The "CURE "at Irvine Meadows Amphitheater
 
By Bunkong Tuon
 

I went to my first concert ever: the Cure's Dream Tour at Irvine Meadows Amphitheater, on May 28th, 2000.  An eclectic of people, from teens to forties, from goths to businessmen, conglomerated for a specific purpose: to experience a Cure's concert.  The Cure played over two and a half hours of solid music, from early materials from the Faith and Pornography albums, to the second revival period of the Disintegration and Wish albums, with recent hits from their latest album Bloodflower. Classic Cure's songs--such as One Hundred Years, The Hanging Garden, Shake Dog Shake, Play for Today, A Forest, In Between Days, Just Like Heaven, Love Song, Fascination Street, Prayers for Rain, Disintegration, Untitled, Open, From the Edge of the Deep Green Sea, Trust, to Wish Impossible Things, End, and Want--were played flawless.  At one point of the show, Smith, after finishing Trust, went to the audience and accepted gifts from lucky fans.  They finished with a long and passionate version of Faith, leaving most of the audience content--except me, who was very greedy and wanted more.  I, who for the first time attended a Cure's concert, wanted so much to hear Boys Don’t Cry; but I also understood that the Cure was probably tired of playing that song. Robert Smith was dressed in his usual attires: black jeans and black shirt, medium-length hair, with the black semi-acoustic guitar.  Simon Gallup had on black tank top, his hair down to his shoulders, holding his guitar like a gun, keeping the bass steady and hypnotic.  I believed Perry Bamonte, who made his debut on the Wish album, was on keyboard. The other two were recent additions to the lineup since Porl Thompson, one of the best guitarists for the Cure, and Boris Williams, an awesome drummer, quitted the band.  These two additions were Roger O'Donnell and Jason Cooper.  The Cure sounded solid; I was very impressed how well they played live as if the band members had been playing together for years.

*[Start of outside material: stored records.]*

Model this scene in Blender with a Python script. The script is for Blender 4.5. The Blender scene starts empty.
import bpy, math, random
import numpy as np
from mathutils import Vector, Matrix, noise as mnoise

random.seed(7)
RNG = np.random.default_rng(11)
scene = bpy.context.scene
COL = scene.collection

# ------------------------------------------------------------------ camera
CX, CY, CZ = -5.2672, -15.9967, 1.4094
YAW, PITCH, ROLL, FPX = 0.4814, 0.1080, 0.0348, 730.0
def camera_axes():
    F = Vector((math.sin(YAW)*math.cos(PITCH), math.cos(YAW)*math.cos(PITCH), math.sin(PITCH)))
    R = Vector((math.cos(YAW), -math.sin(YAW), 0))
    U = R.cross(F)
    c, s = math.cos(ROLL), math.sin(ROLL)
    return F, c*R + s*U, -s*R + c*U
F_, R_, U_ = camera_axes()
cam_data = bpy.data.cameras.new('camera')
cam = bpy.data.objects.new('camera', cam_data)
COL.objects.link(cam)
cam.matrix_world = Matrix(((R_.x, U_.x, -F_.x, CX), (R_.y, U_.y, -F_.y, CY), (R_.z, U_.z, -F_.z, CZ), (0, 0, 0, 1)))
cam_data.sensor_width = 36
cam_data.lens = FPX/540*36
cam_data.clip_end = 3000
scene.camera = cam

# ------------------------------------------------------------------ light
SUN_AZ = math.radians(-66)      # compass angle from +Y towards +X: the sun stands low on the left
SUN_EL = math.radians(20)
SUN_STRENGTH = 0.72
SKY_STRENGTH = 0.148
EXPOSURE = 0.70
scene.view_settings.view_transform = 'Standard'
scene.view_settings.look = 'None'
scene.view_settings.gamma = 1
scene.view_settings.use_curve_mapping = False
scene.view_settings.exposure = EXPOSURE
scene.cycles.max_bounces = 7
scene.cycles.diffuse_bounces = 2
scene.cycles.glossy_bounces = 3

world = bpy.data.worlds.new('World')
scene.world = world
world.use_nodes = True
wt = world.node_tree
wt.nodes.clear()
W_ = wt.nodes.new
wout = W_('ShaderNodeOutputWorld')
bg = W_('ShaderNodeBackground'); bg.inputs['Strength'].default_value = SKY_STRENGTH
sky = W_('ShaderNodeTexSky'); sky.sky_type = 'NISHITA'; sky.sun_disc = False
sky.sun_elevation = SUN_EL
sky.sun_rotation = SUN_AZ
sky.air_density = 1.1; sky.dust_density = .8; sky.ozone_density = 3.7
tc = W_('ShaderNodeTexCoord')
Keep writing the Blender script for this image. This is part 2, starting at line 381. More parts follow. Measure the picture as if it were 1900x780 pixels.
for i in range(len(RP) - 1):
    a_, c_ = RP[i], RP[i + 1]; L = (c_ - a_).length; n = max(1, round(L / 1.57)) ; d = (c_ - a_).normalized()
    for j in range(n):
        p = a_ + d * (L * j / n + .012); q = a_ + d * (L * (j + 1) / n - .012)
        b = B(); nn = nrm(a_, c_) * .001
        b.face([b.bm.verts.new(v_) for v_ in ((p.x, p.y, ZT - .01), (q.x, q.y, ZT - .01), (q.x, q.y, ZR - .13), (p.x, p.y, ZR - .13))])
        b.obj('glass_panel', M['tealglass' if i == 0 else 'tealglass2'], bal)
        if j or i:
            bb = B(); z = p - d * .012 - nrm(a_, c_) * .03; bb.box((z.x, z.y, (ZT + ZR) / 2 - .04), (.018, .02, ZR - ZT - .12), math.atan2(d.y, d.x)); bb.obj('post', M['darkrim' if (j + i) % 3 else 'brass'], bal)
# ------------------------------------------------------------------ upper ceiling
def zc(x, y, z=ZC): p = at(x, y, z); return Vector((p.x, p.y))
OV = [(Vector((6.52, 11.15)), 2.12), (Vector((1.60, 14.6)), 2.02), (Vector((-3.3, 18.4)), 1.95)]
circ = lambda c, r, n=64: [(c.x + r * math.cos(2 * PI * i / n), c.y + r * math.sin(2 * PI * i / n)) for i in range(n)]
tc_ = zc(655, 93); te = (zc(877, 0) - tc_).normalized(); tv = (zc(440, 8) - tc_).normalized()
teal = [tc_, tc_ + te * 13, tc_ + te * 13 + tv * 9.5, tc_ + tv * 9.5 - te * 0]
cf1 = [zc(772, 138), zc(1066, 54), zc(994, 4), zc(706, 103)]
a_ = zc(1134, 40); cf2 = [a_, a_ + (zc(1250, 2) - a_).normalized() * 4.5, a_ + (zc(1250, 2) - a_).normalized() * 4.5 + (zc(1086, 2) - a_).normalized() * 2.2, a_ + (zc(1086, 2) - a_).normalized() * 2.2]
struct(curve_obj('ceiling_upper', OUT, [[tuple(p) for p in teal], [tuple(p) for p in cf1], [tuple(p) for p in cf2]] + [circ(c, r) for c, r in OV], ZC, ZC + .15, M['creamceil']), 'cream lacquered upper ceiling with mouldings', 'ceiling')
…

I discovered the Cure in 1992 with their release of the Wish album, which I read about in the review section of Rolling Stones magazine. What interested me was and still is the voice, or character, which the lyrics embody.  Smith, as a lyricist, is a wordsmith, and, as a singer, a bard of romantic heroes, in the tradition of Keats and Byron. Themes of departure and death of the loved one, the loss and fragmentation of the self and the recovering of disintegrated pieces after an apocalyptic event are meaningful to me.  As a Cambodian who lost both parents as a result of the Revolution of 1975, who experienced cultural shocks and alienation as an immigrant in America in the early 1980s, who is beginning to put the pieces of his life together through literature and art as a college student at California State University, Long Beach, I immediately identified with the Cure's recurring themes of love, death, and other human endeavors. Yet, we, who have survived the War or the Great Flood, who have examined the wasteland that is our lives, we make prayers for the rain to come, to cleanse us of death and sadness, to grant us rebirth and resurrection.  In the face of a desolated world, we pray for Demeter, mother of earth and rebirth, Jesus Christ, son of the Christian God who resurrected after his sacrifice to man, the rain gods and goddesses of the Americas and Africa.  More importantly, we pray to Dionysus, the god of wine and music, because we know that it is through music and art that we are able to defeat Death. The Native Americans know this quite well as they sing and dance so that the rain would fall and make the soil plentiful and provide life sustenance for the people.  It is through watching the rise and fall of Oedipus, king of Thebes, that we Western audience experience catharsis, the cleansing of our damned soul.  Dear Eliot, in our absurd hope, we pray that April is no longer the cruelest month.  Dear Gilgamesh, you almost defeat death as you swim to the bottom of the river to steal the flower of immortality, the symbol of love, its music and rhythm, the force which enables us to reach immortality through our children and grandchildren.
I, Bunkong Tuon, like Gilgamesh before me, like the dancers of the Ishtar, the rain goddess of Summer, too pray for the rain to fall and grant me sustenance of which I am in need.  I sang along to Smith's Prayers for Rain and felt an inner transformation, which only art can do.  I now have strength to face another day. I now have the inspiration and the courage to write.  I now believe in the immortality of the human spirit.  I now am.
Thank you, Aurelio Alba, for making it possible.
 
----BK, Long Beach, CA, May 29, 2000.